Dampak pada Perusahaan Besar
- Manufaktur & Industri Berat. Sektor padat karya seperti manufaktur sangat mengandalkan fleksibilitas tenaga kerja. Perubahan aturan diperkirakan meningkatkan beban upah dan tunjangan (BPJS, THR, pesangon) karena pekerja outsourcing harus diangkat menjadi karyawan tetap. Pengusaha besar was-was bahwa peningkatan beban operasional ini dapat menurunkan daya saing produk dan investor, terutama di industri padat karya. Misalnya di tambang dan migas, banyak operator alat berat dan teknisi yang selama ini berstatus outsourcing. Jika mereka diinternalisasi, biaya produksi melonjak dan perusahaan harus menyesuaikan struktur modalnya.
- Jasa Penunjang (Keamanan, Kebersihan, Katering, Transportasi). Sektor ini kerap menggunakan outsourcer untuk mengisi fungsi non-inti. Menurut Apindo, investor asing misalnya terbiasa mengalihdayakan tenaga keamanan dan kebersihan agar bisa fokus pada bisnis utama. Penghapusan outsourcing berisiko menutup perusahaan-perusahaan penyedia jasa kecil tersebut. Akibatnya, perusahaan besar harus merekrut sendiri pekerja di bidang ini dengan biaya lebih tinggi. Hal ini mengganggu kepraktisan operasional: pekerja outsourcing sejatinya dilindungi hukum (upah minimum, BPJS, THR) namun tanpa ikatan permanen, sehingga perusahaan fokus pada inti usaha tanpa kewajiban administratif berlebih.
- Logistik & Transportasi. Banyak perusahaan logistik mempekerjakan tenaga pengemudi dan gudang melalui pihak ketiga. Pembatasan outsourcing akan memaksa perusahaan logistik menanggung beban tenaga kerja langsung (gaji dan tunjangan) yang sebelumnya dihemat, serta menurunkan fleksibilitas penyesuaian jumlah karyawan setiap musim. Meski belum banyak kajian khusus, praktisi mengingatkan bahwa sektor ini perlu memetakan ulang kebutuhan staf agar operasional tetap efisien.
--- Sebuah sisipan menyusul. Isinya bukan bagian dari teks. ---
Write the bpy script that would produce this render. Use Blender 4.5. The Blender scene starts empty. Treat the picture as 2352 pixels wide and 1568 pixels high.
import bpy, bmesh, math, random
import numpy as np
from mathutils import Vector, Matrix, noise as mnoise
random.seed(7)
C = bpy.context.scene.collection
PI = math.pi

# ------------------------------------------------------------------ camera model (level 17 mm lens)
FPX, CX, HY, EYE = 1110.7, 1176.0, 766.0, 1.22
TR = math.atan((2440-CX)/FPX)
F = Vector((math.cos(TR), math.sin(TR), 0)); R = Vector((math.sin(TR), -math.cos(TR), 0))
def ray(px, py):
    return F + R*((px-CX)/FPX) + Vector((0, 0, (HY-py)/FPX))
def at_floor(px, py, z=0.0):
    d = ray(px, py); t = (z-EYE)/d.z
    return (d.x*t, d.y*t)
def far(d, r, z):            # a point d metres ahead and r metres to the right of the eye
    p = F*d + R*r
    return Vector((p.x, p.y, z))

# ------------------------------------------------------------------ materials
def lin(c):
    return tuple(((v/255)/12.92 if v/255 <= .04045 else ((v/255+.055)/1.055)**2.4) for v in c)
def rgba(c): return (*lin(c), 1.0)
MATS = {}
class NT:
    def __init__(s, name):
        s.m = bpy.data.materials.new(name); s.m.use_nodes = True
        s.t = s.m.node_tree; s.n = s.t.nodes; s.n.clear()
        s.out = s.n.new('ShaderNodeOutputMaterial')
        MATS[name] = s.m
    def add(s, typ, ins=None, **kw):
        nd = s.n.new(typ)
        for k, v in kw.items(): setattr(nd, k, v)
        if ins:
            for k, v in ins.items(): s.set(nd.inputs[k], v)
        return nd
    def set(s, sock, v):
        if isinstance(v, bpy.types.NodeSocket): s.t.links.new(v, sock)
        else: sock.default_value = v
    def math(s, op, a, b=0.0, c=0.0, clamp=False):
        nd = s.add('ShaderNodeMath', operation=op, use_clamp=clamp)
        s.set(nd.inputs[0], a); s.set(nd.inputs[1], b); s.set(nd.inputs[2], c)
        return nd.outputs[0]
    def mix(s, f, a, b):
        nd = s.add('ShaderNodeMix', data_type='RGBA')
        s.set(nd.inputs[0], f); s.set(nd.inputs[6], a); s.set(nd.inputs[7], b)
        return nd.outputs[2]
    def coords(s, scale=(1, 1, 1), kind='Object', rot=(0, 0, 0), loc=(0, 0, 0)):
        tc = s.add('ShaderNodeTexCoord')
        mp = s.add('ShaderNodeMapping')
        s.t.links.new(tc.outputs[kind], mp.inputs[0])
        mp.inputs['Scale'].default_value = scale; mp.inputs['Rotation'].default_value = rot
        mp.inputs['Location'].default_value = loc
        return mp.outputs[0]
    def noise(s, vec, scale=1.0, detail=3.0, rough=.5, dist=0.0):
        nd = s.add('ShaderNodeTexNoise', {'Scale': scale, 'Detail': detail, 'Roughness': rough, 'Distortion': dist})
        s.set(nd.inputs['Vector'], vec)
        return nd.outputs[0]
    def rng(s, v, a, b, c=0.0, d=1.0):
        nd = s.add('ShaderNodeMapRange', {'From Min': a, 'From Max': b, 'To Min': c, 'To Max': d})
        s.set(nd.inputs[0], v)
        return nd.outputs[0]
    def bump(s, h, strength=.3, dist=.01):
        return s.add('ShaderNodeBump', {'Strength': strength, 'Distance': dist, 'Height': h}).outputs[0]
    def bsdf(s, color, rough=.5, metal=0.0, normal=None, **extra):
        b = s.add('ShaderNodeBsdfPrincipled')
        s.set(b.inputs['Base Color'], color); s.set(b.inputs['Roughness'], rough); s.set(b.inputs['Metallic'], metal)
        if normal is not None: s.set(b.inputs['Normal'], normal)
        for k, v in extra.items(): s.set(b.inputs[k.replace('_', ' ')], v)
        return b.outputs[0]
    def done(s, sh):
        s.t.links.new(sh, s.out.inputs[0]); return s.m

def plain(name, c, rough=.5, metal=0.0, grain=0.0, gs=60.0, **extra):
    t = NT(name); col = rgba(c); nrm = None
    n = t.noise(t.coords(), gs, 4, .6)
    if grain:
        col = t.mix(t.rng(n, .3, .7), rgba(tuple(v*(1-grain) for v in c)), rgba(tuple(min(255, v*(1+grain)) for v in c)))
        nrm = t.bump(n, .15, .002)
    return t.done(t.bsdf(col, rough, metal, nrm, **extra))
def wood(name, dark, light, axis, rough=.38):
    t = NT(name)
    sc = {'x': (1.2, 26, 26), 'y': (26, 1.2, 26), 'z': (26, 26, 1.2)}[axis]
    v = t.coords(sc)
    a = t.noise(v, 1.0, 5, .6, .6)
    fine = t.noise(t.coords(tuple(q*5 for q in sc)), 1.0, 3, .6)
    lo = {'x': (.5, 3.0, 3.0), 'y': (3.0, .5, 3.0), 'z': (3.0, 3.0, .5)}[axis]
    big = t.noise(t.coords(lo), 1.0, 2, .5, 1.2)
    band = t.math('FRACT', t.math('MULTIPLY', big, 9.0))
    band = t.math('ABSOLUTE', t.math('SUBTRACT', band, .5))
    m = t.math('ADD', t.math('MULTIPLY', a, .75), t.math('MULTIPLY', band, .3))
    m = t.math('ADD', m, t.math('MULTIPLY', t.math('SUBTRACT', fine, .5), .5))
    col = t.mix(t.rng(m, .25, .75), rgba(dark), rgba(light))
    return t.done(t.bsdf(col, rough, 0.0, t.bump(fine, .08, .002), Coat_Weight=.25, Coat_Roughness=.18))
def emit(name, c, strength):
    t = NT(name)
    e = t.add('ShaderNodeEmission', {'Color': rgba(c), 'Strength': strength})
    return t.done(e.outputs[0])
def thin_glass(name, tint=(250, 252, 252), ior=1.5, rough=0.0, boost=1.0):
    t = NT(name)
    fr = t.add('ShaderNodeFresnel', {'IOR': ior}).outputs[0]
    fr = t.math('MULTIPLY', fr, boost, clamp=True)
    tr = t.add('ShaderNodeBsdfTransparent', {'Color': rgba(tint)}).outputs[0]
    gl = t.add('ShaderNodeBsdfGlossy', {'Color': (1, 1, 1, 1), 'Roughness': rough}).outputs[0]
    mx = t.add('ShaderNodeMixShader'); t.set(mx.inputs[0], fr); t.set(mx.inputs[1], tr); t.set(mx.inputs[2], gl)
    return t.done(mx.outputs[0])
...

- Jasa Keuangan & Teknologi. Perbankan, fintech, dan perusahaan IT sering menggunakan outsourcing untuk layanan customer service, help desk, dan pemeliharaan TI. Kebijakan baru akan memaksa mereka mengalihdayakan lebih banyak fungsi ke karyawan tetap atau vendor berizin, dengan potensi kenaikan biaya SDM dan penataan ulang kontrak kerja. Sementara skala dampaknya lebih kecil dibanding industri manufaktur, perbankan dan fintech harus menyiapkan sistem HR yang lebih formal (misalnya program pelatihan internal) untuk menghindari risiko kepatuhan.
Dampak pada UMKM
UMKM umumnya mengandalkan outsourcing untuk fungsi pendukung (administrasi, pemasaran, kebersihan, dll.) guna menekan biaya. Dengan aturan baru, UMKM harus mempekerjakan lebih banyak staf tetap atau berizin, sehingga beban biaya (gaji, asuransi BPJS, THR) meningkat. Hal ini dapat menekan margin keuntungan UMKM dan memperlambat arus kas usaha kecil. Banyak pelaku UMKM kini bekerja di sektor informal; misalnya BPS mencatat sekitar 59,4% tenaga kerja di Indonesia berstatus informal (Februari 2025).
Jika outsourcing dihentikan tanpa mekanisme kompensasi, pekerja UMKM yang sebelumnya berstatus kontrak bisa semakin tertutup aksesnya ke lapangan kerja formal dan bergeser ke pekerjaan informal yang tidak terlindungi. Para praktisi menyarankan UMKM untuk segera mengevaluasi struktur biaya dan kolaborasi bisnis: misalnya membentuk koperasi atau aliansi usaha agar tetap efisien secara kolektif, serta memanfaatkan skema PKWT yang sah untuk beberapa posisi demi fleksibilitas jangka pendek.